Thursday, September 17, 2009

So Rousseau, Hume and Locke land on an island...

So I've been watching a lot of Lost lately. As in, a season and a half in about a month.

And this is after having only ever seen ONE episode of the show somewhere in season 4.

I'm totally new (or was) to the show. I only knew the zeitgeist-y sort of scuttlebutt until recently: there are these people on an island, there's a smoke monster of some kind and polar bears, Michael Emerson is creepy, etc. And that a fake band named "Geronimo Jackson" showed up. But it wasn't until they put the first 4 seasons on Netflix Instant Viewing and I watched the pilot that I got hooked.

So I'm less of a Lost newbie now, but I think it holds together better in some ways, watching so much so close together. The callbacks and plot threads hold together better. It is rather well-plotted, the characters are well-drawn, and the cast is pretty solid. It might not be doing anything new per se, but the way it is combining a bunch of existing elements and ideas, both in terms of methods and themes, is interesting. Heck, even the way the show is peppered with allusions without getting pretentious with them is refreshing.

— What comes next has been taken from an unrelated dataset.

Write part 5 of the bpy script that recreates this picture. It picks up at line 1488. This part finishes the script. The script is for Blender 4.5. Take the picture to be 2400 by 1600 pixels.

Of course, there are problems. It seems like sometimes people let stuff slide on the island faster than a real person would. Ten days after Locke gets Boone killed and lies to everyone, suddenly he's a trusted arbiter of whether Charlie is crazy or not? This is stuff that doesn't matter when you've got about a season separating these events. But when it ends up being separated by a few days (more similar to the way time is flowing on an the island), it kind of irks me.

But in some ways, it's like reading a serialized novel, like early Dickens. Over the next few days, I hope to post an entry or two about Lost up until where I am now (in the last few episodes of the second season). From then on, I intend to do TV Club-esque (a la the AV Club) entries episode by episode as I watch them, talking about themes, characters, and theories as I come across them. It should be amusing to see how much I miscalculate upcoming events, at the least. And heck, it seems like the AV Club's TV Club coverage doesn't really start 'til last season.

And I promise updates on some of the other stuff I've been promising along the way. Or at least to tie these entries into my pet causes. So, make your own kind of blogging/Blog your own kind of blog/ Even when nobody else blogs along!